Perth is often seen as a prosperous city. I concede that it is, but sometimes the veneer of prosperity masks real defining issues such as a low-wage and low-skill economy, which is depressingly still a feature of so much of Perth’s community. Some 38% of neighbourhoods are classed as financially stretched, one in five children live in poverty and cultural participation among the 20% most deprived communities is limited in its opportunity. It is the quiet crisis of 150,000 people living across a massive 5,000 square miles with the associated social isolation and low cultural participation levels. These challenges are no less urgent and real than those faced by the big cities, but they are less recognised. We hope to change that in the course of the bid.

Our bid will focus on the contribution of small cities and large towns to the UK economy, alongside the large-scale cultural regeneration programmes that are a transforming feature of our big cities. Different approaches are needed for different types of cities to unlock the potential of places such as Perth and tackle the quiet crisis that they face.

We will use UK city of culture to make real step changes, using culture as a transformative tool and raising the bar for great small cities with imagination, joy, wonder, emotion and surprise. Since Sir Walter Scott’s time, Perth has been known as the fair city. It is a name with which we are very familiar and one that has become intimately associated with the city of Perth, but we want to move beyond the fair city. We will celebrate Perth’s beauty and place at the heart of Scotland’s story, but we will do so by jump-starting our future. We will honour Perth’s heart and our extraordinary history, including a mass celebration of our bid for the stone of destiny to be rightly returned to Perthshire. We will have that tick-box attraction that will drive new generations of tourists to our wonderful city.

We want it to be wild, taking outstanding creative work into the extraordinary landscape surrounding Perth—our wild places, hillsides, lochs and rivers—and giving a voice to the new tribes of the 21st century. We want it to be beyond, starting in our medieval city vennels, the ancient but clogged arteries that criss-cross Perth, flowing through the rivers connecting the city to its hinterland. And it will be connected, both physically and digitally. We are looking to democratise access to culture in a world where people can create and access it across many different and varied platforms. As the infrastructure to deliver this improves and becomes more accessible, we want to ensure that visitor experiences are improved and enhanced. Technology can enable togetherness. We will use it as such.

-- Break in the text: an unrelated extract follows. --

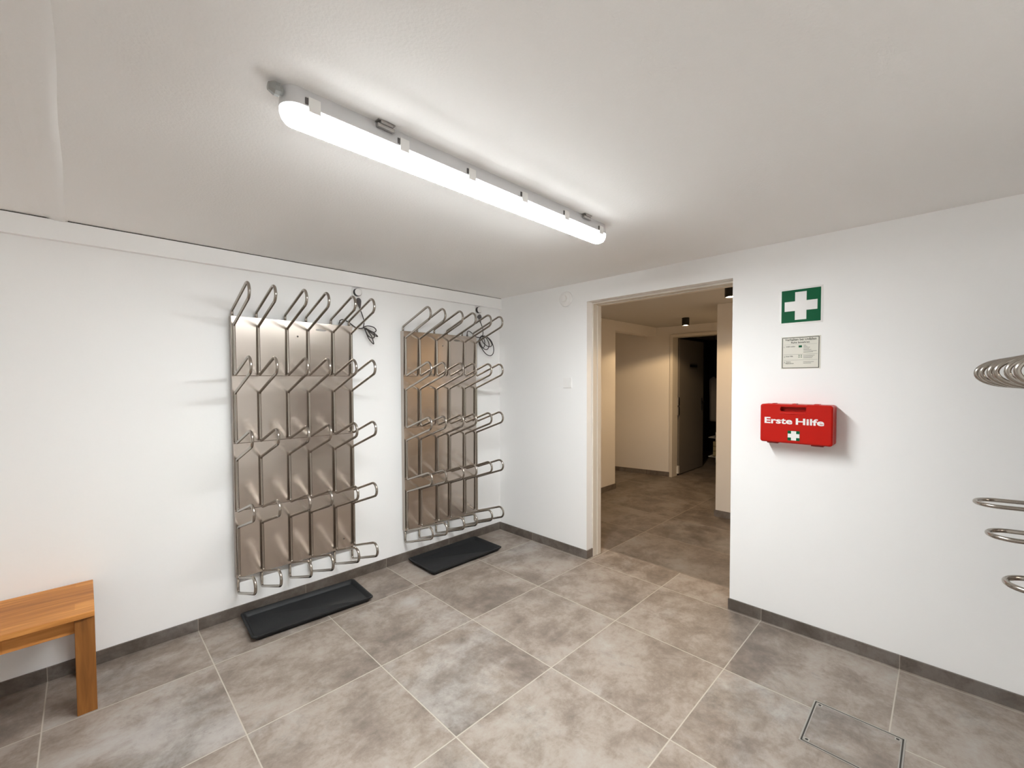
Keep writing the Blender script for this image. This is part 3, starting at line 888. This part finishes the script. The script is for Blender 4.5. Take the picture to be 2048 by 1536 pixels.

All this will be created with the participation of the 150,000 citizens living in the Perth city region. We expect more than 740,000 people to take part in person during 2021, and around 650,000 via our ambitious digital platform projects. We can deliver this. Our plans are fully costed and our bid is built on solid roots of delivery, bringing public services and communities together to plan and deliver these priorities across our city region.

We are looking for a solid legacy. By 2022, Perth can be the place that has led the way for other small cities and large towns by reconnecting with its huge hinterland through culture. We hope to create 1,500 jobs in the creative industries by 2021 and an extra 60 additional creative industry start-ups by 2025, to grow our creative sector by 25% to £58 million gross value added by 2021 and to £72 million by 2025, to increase our annual tourism visitors to 2.6 million in 2021, to recruit 2,500 volunteers for Perth 2021 and have 40,000 people volunteering annually by 2025. We hope to increase cultural participation in our most deprived communities by 16% by 2025. We will use the city of culture title to leave a profound legacy and kick-start our future beyond the fair city.